Up to and including the line that contains "BLACK = (0.014, 0.012, 0.013)", write out each line of the material from its first line, exactly.

§ **GIVEN INFORMATION**:

::::::::

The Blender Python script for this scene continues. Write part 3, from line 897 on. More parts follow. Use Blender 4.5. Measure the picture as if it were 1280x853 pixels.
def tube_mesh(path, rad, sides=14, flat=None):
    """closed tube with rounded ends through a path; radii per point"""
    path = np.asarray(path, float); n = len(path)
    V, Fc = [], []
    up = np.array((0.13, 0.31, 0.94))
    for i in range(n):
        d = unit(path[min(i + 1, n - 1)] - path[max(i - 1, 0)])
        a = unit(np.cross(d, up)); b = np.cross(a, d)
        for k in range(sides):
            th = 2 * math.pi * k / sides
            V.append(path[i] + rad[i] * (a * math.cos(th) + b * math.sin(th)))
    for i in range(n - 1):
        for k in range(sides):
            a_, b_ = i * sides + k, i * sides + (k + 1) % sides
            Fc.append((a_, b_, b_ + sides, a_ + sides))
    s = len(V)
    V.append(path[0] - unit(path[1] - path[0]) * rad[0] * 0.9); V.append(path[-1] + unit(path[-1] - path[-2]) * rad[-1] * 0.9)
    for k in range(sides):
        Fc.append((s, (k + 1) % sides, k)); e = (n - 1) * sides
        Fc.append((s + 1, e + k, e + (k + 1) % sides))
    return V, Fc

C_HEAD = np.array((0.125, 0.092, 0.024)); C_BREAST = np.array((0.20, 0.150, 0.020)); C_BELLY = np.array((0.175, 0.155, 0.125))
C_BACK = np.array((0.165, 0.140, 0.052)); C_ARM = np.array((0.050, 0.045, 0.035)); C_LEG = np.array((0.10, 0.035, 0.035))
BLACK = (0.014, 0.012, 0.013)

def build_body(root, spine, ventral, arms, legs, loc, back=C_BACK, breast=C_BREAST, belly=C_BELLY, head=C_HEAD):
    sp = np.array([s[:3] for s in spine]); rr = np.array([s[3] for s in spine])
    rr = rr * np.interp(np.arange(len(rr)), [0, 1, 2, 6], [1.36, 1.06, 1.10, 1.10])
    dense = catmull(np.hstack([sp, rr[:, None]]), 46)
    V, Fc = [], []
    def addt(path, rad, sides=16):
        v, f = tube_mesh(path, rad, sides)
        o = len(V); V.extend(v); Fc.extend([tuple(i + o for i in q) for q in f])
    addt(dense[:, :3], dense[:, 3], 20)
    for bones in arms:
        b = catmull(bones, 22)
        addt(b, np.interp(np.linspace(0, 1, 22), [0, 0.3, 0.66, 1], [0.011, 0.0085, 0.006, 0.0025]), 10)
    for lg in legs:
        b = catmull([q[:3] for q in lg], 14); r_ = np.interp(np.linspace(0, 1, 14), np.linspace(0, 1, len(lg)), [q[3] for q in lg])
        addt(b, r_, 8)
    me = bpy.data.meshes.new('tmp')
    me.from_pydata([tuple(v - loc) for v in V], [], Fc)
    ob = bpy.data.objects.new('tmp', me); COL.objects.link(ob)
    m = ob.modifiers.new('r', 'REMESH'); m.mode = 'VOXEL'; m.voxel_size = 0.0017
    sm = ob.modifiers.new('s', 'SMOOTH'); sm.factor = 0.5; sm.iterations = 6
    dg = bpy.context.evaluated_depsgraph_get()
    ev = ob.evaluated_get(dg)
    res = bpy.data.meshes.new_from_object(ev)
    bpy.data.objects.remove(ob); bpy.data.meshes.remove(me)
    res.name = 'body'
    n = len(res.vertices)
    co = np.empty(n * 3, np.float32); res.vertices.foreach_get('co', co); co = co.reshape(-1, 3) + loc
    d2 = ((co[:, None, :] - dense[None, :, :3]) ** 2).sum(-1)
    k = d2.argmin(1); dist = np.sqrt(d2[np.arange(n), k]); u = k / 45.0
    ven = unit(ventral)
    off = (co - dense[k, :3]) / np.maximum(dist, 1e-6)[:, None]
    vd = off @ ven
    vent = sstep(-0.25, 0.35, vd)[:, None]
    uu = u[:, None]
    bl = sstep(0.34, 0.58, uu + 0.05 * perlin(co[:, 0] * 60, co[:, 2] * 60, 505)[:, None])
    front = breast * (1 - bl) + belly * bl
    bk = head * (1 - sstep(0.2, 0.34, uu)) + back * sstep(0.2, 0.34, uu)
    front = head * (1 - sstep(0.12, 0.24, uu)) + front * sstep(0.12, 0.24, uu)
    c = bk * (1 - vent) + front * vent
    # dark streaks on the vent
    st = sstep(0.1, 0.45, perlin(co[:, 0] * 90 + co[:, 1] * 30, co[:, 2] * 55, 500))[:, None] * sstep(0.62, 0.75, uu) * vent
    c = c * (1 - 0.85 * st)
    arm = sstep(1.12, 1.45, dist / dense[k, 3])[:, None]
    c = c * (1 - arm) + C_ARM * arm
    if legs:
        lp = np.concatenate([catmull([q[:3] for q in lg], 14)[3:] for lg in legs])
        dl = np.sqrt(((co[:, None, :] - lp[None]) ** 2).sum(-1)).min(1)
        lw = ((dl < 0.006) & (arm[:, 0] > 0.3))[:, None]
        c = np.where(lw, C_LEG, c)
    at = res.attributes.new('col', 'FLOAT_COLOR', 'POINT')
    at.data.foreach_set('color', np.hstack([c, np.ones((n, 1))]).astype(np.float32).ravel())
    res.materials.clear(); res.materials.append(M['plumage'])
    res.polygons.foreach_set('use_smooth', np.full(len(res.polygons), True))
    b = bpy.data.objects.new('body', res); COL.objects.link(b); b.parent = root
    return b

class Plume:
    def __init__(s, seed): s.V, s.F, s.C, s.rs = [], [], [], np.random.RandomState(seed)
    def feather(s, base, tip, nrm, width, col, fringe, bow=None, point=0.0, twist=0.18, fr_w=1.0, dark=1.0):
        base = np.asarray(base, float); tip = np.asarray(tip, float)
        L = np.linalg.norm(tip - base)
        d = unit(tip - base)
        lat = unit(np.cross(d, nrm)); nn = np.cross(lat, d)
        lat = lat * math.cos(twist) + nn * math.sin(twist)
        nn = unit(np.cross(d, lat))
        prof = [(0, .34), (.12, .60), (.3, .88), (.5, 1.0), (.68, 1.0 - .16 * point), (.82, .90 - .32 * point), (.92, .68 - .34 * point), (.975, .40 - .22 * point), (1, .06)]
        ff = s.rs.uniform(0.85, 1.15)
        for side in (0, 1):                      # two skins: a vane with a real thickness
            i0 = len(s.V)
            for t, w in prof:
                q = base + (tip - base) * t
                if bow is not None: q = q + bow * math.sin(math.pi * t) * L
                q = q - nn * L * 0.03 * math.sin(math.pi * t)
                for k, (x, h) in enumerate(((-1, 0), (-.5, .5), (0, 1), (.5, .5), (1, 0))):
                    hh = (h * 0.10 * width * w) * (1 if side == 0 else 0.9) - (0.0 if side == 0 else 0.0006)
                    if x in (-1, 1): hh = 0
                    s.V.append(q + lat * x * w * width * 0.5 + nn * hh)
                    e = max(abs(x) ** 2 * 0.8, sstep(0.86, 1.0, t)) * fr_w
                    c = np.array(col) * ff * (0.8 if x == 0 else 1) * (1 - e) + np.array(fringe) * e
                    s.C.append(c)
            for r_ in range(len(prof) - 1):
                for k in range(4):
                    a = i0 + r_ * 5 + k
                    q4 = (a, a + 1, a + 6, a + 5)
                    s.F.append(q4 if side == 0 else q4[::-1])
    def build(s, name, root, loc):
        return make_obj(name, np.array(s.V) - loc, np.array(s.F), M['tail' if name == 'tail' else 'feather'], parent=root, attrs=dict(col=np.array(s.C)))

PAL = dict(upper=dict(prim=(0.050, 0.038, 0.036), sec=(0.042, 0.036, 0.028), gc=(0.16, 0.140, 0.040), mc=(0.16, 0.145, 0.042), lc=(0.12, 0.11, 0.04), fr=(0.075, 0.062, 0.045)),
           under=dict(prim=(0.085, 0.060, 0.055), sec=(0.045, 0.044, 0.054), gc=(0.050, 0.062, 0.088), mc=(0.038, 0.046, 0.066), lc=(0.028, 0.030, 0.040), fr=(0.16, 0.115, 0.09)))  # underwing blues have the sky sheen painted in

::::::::

§ **ANSWER IN FULL**:
The Blender Python script for this scene continues. Write part 3, from line 897 on. More parts follow. Use Blender 4.5. Measure the picture as if it were 1280x853 pixels.
def tube_mesh(path, rad, sides=14, flat=None):
    """closed tube with rounded ends through a path; radii per point"""
    path = np.asarray(path, float); n = len(path)
    V, Fc = [], []
    up = np.array((0.13, 0.31, 0.94))
    for i in range(n):
        d = unit(path[min(i + 1, n - 1)] - path[max(i - 1, 0)])
        a = unit(np.cross(d, up)); b = np.cross(a, d)
        for k in range(sides):
            th = 2 * math.pi * k / sides
            V.append(path[i] + rad[i] * (a * math.cos(th) + b * math.sin(th)))
    for i in range(n - 1):
        for k in range(sides):
            a_, b_ = i * sides + k, i * sides + (k + 1) % sides
            Fc.append((a_, b_, b_ + sides, a_ + sides))
    s = len(V)
    V.append(path[0] - unit(path[1] - path[0]) * rad[0] * 0.9); V.append(path[-1] + unit(path[-1] - path[-2]) * rad[-1] * 0.9)
    for k in range(sides):
        Fc.append((s, (k + 1) % sides, k)); e = (n - 1) * sides
        Fc.append((s + 1, e + k, e + (k + 1) % sides))
    return V, Fc

C_HEAD = np.array((0.125, 0.092, 0.024)); C_BREAST = np.array((0.20, 0.150, 0.020)); C_BELLY = np.array((0.175, 0.155, 0.125))
C_BACK = np.array((0.165, 0.140, 0.052)); C_ARM = np.array((0.050, 0.045, 0.035)); C_LEG = np.array((0.10, 0.035, 0.035))
BLACK = (0.014, 0.012, 0.013)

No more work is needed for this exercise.